## Exercise requirements
Locate the lines where "scene" occurs and copy them as they stand.

## Information supplied
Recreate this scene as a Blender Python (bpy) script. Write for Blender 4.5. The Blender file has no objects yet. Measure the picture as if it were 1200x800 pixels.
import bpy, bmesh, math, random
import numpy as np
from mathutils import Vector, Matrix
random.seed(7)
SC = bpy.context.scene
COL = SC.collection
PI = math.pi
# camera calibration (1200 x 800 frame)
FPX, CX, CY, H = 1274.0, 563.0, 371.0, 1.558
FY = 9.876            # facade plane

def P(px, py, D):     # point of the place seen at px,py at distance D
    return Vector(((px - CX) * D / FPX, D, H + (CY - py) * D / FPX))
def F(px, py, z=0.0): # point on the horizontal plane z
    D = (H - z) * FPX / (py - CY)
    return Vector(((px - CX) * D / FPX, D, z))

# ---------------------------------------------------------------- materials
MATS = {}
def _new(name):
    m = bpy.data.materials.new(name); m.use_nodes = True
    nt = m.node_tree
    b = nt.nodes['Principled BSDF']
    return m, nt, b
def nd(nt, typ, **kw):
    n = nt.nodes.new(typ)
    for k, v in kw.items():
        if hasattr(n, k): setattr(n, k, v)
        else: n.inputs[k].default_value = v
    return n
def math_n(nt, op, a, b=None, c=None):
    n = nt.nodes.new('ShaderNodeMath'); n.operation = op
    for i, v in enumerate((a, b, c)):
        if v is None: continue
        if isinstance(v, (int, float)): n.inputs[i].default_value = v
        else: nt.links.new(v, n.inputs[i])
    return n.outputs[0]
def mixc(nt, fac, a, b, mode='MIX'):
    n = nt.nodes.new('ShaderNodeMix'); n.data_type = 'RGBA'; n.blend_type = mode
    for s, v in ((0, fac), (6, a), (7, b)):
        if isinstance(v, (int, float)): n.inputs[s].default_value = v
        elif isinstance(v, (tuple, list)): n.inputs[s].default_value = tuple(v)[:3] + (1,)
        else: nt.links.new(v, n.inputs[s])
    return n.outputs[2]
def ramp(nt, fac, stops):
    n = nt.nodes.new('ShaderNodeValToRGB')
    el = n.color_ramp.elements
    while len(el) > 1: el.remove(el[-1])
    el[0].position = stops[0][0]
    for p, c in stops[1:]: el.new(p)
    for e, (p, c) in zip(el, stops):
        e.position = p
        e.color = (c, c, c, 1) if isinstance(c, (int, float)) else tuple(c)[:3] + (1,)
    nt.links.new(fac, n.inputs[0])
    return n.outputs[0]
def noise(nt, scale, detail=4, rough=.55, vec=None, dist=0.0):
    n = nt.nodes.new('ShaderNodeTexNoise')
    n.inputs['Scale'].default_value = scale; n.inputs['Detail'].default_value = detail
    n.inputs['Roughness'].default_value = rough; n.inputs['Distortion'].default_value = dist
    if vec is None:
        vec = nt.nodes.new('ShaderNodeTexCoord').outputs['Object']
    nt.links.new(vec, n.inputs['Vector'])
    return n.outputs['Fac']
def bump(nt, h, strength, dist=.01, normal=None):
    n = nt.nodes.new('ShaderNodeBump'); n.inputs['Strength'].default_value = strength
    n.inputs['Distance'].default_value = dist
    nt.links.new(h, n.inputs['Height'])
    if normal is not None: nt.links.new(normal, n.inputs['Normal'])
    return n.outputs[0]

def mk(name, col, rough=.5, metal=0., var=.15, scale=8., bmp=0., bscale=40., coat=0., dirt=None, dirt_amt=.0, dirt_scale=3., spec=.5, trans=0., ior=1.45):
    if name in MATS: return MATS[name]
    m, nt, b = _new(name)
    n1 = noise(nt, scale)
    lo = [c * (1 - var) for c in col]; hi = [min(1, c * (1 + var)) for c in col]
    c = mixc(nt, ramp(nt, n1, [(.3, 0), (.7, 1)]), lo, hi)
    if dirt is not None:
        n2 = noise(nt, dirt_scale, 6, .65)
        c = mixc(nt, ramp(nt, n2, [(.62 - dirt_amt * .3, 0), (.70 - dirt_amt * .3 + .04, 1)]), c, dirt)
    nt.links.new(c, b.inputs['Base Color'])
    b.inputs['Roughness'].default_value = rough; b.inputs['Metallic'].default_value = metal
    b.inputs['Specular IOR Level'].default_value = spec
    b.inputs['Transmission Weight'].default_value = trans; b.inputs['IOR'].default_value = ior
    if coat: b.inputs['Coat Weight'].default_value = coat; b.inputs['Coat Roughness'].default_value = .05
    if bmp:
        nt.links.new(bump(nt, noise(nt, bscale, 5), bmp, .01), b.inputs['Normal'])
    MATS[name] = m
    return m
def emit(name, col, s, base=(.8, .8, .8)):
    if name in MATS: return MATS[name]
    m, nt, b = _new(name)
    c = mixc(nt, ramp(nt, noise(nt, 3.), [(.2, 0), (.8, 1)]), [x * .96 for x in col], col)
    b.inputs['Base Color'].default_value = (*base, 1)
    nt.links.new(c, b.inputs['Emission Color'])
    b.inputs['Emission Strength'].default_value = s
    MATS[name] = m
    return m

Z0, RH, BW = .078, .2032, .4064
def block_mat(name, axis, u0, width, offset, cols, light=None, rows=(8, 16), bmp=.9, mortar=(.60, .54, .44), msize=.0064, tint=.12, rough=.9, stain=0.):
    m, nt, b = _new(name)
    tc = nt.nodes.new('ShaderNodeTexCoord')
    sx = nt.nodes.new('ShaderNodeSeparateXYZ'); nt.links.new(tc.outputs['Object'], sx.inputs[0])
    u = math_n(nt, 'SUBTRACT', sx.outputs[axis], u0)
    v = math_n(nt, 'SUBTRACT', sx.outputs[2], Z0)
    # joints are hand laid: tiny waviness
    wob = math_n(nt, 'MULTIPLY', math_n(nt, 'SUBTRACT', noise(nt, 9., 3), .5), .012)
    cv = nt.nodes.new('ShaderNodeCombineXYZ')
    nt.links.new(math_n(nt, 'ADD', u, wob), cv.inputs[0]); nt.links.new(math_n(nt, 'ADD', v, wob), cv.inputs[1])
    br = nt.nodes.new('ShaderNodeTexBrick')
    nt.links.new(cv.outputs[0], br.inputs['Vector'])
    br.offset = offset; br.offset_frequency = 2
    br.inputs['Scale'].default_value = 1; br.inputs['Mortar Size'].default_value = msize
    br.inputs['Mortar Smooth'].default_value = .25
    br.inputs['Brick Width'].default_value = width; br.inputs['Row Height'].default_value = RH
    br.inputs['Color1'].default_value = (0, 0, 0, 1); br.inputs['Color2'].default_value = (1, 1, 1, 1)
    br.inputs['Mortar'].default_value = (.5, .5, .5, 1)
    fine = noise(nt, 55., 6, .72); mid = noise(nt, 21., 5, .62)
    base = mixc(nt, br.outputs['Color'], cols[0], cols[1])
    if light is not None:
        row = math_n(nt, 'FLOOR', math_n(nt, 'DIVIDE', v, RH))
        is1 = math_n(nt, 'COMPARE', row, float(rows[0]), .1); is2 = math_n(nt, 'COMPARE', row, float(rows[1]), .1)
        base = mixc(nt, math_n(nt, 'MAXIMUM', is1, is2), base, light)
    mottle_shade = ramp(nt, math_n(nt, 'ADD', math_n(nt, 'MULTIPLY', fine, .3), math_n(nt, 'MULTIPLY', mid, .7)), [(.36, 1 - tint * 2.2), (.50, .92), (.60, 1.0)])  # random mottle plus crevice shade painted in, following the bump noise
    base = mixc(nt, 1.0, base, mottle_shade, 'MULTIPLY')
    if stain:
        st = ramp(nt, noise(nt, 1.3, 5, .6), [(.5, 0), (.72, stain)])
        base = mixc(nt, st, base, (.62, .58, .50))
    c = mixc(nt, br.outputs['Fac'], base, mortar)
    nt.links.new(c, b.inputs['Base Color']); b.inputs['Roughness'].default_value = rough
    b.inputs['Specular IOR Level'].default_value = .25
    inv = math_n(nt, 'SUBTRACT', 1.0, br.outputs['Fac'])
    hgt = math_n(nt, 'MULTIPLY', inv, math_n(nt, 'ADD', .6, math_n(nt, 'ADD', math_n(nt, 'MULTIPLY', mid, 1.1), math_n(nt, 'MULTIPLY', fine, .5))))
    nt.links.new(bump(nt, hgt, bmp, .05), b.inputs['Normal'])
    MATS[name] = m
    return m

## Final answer
Recreate this scene as a Blender Python (bpy) script. Write for Blender 4.5. The Blender file has no objects yet. Measure the picture as if it were 1200x800 pixels.
SC = bpy.context.scene